The OED has yet to capitalise fully on its potential online audience. Proffitt is eager to do so, perhaps with lower prices, certainly with tweaks to the website and less stuffy definitions.

"A lot of the first principles of the OED stand firm, but how it manifests has to change, and how it reaches people has to change," says Proffitt, who speaks with a faint Scottish accent and has a lexicographer's habit of qualifying his speech with subheadings, historical references and alternate meanings.

However, he is hardly the tweedy scholar of old, referring with satisfaction to having drafted the entry for “phat” (“a. Of a person, esp. a woman: sexy, attractive. b. Esp. of music: excellent, admirable; fashionable, ‘cool’.”).


Language and literature
Raised in Edinburgh, Proffitt moved south to attend the University of Oxford, where he studied English language and literature. After graduation, he floated from job to job for a spell, then spotted a newspaper ad: the OED was hiring. The editors who grilled him in his job interview later confessed that they had not expected him to stay long. "But it drew me in," Proffitt says 25 years later.

For all the tech talk, certain analogue ways linger, notably in the Quotes Room, a repository of word citations on little slips of paper. Many of these were mailed in decades ago by volunteers around the world, the most prolific of whom are identified by their distinctive handwriting and referred to fondly by editors: “That’s a Laski,” or “This one’s from Collier in Australia.”

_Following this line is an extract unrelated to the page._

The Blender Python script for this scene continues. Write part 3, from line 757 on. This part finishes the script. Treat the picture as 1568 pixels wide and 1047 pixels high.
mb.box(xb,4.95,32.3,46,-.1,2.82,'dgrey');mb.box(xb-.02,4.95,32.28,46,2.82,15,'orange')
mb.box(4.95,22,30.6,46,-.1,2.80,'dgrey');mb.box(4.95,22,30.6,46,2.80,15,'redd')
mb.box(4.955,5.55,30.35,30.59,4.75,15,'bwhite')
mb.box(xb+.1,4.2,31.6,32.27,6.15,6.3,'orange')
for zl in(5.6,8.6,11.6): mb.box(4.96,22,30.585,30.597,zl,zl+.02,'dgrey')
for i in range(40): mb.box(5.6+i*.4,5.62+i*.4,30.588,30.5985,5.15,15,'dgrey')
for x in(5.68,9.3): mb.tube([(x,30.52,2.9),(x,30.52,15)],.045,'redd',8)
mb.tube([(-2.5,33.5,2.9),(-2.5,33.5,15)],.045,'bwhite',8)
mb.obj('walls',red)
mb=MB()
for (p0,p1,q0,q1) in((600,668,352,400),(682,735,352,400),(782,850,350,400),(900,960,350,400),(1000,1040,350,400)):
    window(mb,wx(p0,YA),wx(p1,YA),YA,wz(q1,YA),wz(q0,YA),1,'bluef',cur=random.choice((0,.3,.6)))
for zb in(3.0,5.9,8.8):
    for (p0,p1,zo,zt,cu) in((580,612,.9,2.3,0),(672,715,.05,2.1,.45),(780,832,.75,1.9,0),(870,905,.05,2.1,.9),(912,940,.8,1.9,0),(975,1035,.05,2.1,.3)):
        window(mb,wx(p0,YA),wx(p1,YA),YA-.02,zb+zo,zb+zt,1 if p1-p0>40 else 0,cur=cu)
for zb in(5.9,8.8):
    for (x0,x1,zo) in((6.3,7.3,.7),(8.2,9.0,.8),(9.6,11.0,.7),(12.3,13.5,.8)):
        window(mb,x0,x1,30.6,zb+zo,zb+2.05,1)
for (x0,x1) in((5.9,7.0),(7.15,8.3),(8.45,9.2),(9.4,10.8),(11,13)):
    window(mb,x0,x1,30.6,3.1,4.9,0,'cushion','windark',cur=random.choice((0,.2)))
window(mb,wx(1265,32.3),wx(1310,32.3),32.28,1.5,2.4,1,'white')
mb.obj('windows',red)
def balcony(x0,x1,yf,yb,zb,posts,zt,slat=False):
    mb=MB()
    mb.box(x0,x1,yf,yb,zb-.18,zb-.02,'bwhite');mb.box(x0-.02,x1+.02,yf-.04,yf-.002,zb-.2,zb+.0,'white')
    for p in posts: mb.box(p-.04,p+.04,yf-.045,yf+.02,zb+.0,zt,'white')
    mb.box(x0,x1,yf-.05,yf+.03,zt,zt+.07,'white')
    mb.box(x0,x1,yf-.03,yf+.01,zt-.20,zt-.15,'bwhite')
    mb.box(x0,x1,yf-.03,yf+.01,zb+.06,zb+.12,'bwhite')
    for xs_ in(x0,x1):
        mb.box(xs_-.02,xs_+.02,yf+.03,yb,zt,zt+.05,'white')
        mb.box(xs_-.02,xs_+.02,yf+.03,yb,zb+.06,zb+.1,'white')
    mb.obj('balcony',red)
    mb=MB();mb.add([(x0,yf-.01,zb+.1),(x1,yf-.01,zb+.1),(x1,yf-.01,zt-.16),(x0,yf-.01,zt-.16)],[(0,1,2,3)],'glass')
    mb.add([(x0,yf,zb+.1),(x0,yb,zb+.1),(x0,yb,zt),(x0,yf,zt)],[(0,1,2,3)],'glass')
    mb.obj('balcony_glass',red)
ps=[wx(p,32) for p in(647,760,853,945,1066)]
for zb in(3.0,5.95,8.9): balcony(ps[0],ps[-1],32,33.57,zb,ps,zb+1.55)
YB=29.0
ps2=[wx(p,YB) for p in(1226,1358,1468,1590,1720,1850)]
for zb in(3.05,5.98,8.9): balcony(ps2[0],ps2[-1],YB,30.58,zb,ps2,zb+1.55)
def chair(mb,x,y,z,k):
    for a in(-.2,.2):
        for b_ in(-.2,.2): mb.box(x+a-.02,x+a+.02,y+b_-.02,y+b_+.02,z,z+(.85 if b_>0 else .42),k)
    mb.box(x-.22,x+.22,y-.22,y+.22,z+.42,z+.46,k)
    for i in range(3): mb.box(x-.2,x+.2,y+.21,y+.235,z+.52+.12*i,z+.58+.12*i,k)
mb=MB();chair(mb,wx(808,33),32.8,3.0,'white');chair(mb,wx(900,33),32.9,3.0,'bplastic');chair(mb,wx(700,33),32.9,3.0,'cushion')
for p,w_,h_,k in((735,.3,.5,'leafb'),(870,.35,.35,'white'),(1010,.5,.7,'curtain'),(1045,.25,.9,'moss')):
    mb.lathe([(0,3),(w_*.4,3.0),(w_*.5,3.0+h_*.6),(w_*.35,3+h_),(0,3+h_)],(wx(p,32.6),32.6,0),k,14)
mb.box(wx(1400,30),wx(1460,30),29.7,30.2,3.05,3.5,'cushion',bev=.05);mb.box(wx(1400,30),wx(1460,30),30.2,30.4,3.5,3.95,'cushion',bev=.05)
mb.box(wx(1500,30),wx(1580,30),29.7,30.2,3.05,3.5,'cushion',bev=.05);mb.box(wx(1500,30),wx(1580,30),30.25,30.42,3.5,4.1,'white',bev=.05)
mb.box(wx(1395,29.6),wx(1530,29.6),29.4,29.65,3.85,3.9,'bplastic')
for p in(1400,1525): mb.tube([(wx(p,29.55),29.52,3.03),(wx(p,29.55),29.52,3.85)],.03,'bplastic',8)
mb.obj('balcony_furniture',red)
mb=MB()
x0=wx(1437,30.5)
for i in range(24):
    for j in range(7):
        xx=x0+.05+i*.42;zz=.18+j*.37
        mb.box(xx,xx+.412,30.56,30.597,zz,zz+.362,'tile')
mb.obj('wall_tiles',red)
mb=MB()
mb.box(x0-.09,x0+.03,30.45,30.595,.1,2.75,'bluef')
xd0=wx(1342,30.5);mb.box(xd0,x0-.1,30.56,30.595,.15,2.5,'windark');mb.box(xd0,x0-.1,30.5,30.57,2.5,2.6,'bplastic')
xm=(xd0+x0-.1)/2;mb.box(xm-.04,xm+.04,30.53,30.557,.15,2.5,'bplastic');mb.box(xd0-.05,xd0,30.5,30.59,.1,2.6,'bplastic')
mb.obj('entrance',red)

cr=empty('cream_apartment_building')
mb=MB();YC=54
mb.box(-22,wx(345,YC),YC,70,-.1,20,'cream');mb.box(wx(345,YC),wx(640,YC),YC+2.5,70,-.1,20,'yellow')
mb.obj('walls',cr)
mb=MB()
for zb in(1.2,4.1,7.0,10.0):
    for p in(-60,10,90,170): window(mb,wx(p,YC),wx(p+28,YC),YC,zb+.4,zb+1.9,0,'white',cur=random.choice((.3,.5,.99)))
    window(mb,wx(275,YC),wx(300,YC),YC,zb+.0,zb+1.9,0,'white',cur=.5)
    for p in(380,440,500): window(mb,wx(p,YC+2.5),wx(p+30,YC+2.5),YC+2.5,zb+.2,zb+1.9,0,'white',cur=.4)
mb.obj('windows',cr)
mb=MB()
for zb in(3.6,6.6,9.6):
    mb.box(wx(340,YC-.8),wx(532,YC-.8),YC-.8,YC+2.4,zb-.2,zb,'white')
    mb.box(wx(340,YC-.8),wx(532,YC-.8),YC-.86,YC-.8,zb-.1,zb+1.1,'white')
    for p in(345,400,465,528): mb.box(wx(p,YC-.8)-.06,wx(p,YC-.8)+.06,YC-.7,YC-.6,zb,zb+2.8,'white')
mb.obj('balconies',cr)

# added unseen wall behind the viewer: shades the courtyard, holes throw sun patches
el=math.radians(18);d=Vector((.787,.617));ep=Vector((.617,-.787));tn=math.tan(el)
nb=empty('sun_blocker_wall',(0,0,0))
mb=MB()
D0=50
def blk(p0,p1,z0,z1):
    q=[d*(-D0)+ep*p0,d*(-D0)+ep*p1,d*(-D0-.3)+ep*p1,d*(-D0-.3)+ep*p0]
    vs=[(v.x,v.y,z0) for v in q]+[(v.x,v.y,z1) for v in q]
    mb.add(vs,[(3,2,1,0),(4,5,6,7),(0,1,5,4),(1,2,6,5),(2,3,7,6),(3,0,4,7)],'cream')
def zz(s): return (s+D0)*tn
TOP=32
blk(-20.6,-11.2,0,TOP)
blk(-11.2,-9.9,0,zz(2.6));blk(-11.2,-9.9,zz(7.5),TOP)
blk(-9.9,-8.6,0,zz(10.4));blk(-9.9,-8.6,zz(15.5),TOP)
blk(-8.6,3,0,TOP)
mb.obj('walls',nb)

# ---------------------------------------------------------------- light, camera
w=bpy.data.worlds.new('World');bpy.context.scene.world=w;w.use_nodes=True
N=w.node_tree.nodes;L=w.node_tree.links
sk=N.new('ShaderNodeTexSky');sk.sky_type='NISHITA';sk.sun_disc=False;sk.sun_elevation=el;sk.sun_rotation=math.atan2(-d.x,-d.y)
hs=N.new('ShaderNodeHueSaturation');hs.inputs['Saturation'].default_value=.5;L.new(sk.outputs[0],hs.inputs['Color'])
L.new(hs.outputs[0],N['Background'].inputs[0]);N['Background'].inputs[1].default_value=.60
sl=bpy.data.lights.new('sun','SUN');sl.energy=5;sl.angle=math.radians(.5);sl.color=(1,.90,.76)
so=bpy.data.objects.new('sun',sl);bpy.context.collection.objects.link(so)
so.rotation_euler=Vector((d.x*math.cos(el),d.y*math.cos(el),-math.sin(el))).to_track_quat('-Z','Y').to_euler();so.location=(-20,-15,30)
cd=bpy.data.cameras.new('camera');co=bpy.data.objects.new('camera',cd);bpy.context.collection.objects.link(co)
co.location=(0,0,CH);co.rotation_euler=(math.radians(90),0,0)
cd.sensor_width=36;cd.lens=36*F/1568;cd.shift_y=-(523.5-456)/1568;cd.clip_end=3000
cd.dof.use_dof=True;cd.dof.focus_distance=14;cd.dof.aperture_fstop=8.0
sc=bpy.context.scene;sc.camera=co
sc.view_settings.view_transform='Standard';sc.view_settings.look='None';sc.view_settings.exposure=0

In the 19th century, the primary obstacle to composing this envisaged dictionary of “every word occurring in the literature of the language it professes to illustrate” was tracking down suitable quotations, hidden as they were in myriad dusty tomes. Today, the editorial staff of about 70 people – with access to extensive digital archives – contends with the opposite problem: too much information.

"We can hear everything that's going on in the world of English for the last 500 years, and it's deafening," says associate editor Peter Gilliver, who once spent nine months revising definitions for the word "run" – the longest single entry in the OED.

Literary texts accounted for most quotations in the early days of the dictionary. The current text, however, is far more inclusive, with blog and Twitter postings, quotations from gravestones and an inscription in a school yearbook. The objective is to find the earliest and most illustrative uses of a word, not to grant benediction to anything as “proper English”.

Each time commentators rebuke the OED for admitting teenage slang or marketing jargon, they misunderstand the dictionary, which aims not to define how language should be used, only how it is.

This prompts a question: if the dictionary merely describes what exists, then why not include every word? When the OED needed to fit into printed volumes, that notion was fantasy. Now, when there is doubt that the third edition will ever appear in print, why not use digital space to accommodate everything?

Lacks of resource

Proffitt

says the OED lacks resources to transform itself in this way. Instead, he advocates a federation of reference works. "The superdictionary may be, in fact, superdictionaries," he adds. "What you want is some kind of search that then sends you to the right place."

In taking charge of the most esteemed record of the most global language, Proffitt may face criticism however he acts. Some will complain if he brings change, others if he resists it, but years of working with words – meanings shifting, enlarging, vanishing altogether, joined by new coinages – offer a particular perspective.

"It makes you, broadly speaking, more tolerant or calmer or placid," he says, hastening to add: "I don't know whether those words are appropriate, but seeing the historical context often persuades you that what seemed like a hard-and-fast rule is not. And, similarly to the way the language changes, its uses change. The more flexible that people are about language use, then probably the more they thrive."
– (New York Times service)


WINSTON CHURCHILL? OMG!

Traditionalists lament the decline of the English language, but historical quotations in the Oxford English Dictionary show that many infamous terms of today are older than expected.

1 OMG The first recorded appearance of this breathless acronym for
"Oh my God" comes, surprisingly, in a letter to Winston Churchill in 1917.


2 Literally Word curmudgeons wince when "literally" is used figuratively. Examples of this inversion go back to 1769. Even Mark Twain did it.


3 Like Few words annoy the purist like "like". Plopped into sentences, "like" has been a rest stop for the hesitant, and not just tweens, since 1778.


4 Unfriend Facebook was born in 2004. Unfriending began a tad earlier, in 1659.


5 Whatever The earliest record of this fashionable retort may not go back centuries. Still, 41 years is older than many of its expert practitioners.